Everyone present didn't so much see the challenge as hear it. There was a snap; an uncommon noise that, as it turns out, was the sound of everything in his right knee breaking. "While I was lying there [in the treatment room]" writes Thornley in "Tackled," his new autobiography, "it suddenly dawned on me: this could be it."

It wasn't the end of Thornley's career, but it was the end of what he could have been. In the book, Neville compares him to Eden Hazard in the way that he could shift direction and the ball so easily. But he couldn't do that after the injury.

"I had two feet and was able to shift the ball by squaring up the full-back," Thornley says, "either towards the touchline or coming back inside to whip a ball in with my right foot. That little half-yard was something that (a) they had to guess which way I was going, and (b) by the time they had, I had already gone.
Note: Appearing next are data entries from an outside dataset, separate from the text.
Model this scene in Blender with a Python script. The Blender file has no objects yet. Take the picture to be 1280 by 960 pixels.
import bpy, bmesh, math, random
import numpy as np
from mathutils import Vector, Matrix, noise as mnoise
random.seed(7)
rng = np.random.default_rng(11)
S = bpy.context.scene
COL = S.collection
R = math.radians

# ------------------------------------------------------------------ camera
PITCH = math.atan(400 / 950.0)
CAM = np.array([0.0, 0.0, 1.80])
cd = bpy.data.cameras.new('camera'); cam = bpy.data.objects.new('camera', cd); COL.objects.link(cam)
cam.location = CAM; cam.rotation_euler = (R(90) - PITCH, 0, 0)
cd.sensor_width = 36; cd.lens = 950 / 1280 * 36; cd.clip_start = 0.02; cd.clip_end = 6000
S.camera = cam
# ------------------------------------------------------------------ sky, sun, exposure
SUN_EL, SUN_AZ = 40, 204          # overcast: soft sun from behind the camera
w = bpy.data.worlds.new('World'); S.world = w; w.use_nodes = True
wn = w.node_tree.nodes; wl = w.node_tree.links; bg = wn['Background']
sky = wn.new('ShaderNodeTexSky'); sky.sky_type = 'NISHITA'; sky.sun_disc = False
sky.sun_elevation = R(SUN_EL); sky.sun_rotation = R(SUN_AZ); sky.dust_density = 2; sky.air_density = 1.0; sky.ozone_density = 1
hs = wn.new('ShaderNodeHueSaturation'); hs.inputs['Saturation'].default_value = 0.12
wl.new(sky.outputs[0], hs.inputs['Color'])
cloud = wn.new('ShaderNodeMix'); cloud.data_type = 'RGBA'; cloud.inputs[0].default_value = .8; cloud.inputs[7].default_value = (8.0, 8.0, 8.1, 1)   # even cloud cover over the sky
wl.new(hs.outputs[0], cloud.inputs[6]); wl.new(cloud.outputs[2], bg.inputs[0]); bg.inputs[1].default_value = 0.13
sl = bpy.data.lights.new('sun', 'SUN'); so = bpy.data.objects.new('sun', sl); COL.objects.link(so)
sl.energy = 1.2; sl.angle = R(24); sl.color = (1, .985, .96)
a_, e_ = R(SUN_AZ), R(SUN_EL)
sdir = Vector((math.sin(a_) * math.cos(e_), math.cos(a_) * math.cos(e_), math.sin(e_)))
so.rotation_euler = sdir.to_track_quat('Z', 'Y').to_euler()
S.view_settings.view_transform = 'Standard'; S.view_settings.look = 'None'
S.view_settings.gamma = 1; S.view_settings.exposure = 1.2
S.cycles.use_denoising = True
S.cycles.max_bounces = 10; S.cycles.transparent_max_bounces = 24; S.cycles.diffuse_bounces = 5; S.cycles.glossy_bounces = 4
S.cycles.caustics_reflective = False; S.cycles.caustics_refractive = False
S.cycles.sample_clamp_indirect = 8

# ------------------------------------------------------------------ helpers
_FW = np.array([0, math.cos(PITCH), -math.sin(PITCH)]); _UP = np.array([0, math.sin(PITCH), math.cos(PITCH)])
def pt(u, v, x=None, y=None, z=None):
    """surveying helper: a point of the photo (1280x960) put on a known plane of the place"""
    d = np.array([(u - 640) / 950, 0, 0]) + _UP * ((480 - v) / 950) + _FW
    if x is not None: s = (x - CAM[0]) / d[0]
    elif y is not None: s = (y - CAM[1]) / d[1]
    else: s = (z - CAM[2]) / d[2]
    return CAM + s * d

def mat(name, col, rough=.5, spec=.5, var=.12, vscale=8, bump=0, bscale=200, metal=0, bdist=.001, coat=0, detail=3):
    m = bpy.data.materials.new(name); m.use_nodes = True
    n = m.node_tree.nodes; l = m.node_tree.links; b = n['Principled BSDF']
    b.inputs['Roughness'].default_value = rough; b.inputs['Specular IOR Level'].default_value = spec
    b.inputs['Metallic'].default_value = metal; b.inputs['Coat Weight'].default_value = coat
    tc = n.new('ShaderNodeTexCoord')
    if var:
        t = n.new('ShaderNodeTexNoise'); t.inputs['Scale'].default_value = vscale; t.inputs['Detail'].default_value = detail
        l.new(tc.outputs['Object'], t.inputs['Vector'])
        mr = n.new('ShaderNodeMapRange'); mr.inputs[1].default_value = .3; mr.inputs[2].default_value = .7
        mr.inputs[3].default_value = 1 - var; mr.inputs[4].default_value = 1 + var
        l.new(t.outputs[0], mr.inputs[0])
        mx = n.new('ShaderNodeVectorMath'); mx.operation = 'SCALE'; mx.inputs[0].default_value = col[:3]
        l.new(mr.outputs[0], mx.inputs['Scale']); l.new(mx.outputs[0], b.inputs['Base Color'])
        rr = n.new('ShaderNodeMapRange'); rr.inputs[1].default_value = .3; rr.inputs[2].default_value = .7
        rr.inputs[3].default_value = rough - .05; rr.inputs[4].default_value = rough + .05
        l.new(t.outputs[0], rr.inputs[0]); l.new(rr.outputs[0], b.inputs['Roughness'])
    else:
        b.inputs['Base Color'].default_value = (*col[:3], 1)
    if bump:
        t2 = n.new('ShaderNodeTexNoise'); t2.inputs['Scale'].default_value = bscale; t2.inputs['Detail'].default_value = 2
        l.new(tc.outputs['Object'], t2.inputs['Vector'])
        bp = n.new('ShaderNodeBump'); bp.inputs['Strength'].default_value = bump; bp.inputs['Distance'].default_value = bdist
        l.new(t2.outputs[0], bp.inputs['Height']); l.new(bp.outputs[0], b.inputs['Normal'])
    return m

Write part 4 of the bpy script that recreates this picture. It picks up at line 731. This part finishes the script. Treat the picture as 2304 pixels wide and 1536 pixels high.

"That was something that it quickly became apparent I didn't have anymore. It was like having a piece of string or piece of wood: once you break it down the middle and try to repair it, it's never as strong as it once was. When you're talking about playing at the top level, you are talking about fine margins. That was the type of thing I relied on."

In some respects it was a minor miracle that Thornley ever played again: he spent nearly four more years on the fringes of the United team, then in 1998 moved to Huddersfield. After three years there he went to Aberdeen, but beyond that he drifted. "I was a little bit aimless, I suppose," he says. He drank heavily, enjoyed -- according to the book, anyway -- a lively personal life, and his professional career was basically over at the age of 28. That was a few months after United bought Cristiano Ronaldo.

"I can't put everything down to that one tackle," he says, when asked about the psychological impact of his injury, "but I'm sure there are people far more qualified than me who can trace what I'm like now as a person right the way back to it. It's like you've had a fabulous party and you come home: there's an emptiness there. That's what I felt not going into a dressing room every day."

There are a couple of threads running through Thornley's book that are potentially contradictory but suggest a man with a relatively clear head. Firstly, he doesn't fudge the issue of blame: he places his inability to have the career he wanted firmly with the man he successfully sued (along with Blackburn Rovers) in 1999. "I don't hold any sort of malice towards Nicky Marker but I do hold him responsible. Absolutely." But at the same time, as his feelings about that Champions League final suggest, he says he is not "bitter or resentful" about how his career and life panned out.

"The negative emotions will just consume you. I needed to be in a frame of mind where I was thinking positive thoughts."

That said, the injury clearly had a colossal impact. In the book, Thornley's brother admits it changed him, that he's "never been as happy as he was before" the injury. "I always tried to put a cheerful face on it," Thornley writes. "I didn't want anybody to feel sorry for me... But I'd love to have played 40 games for Manchester United without having had an injury at 18 years of age. Just to see."

"I did know I was a good player," Thornley says. "The only reason I can say that is Eric Harrison [Man United's legendary youth team coach], after one of his famous bollockings we used to get from time to time, he'd say, 'Don't ever think you're good players. You're good players when I tell you.' And he did tell me once. That was good enough for me."

"Tackled: The Class of 92 Star Who Never Got To Graduate" by Ben Thornley and Dan Poole, is out on Oct. 15.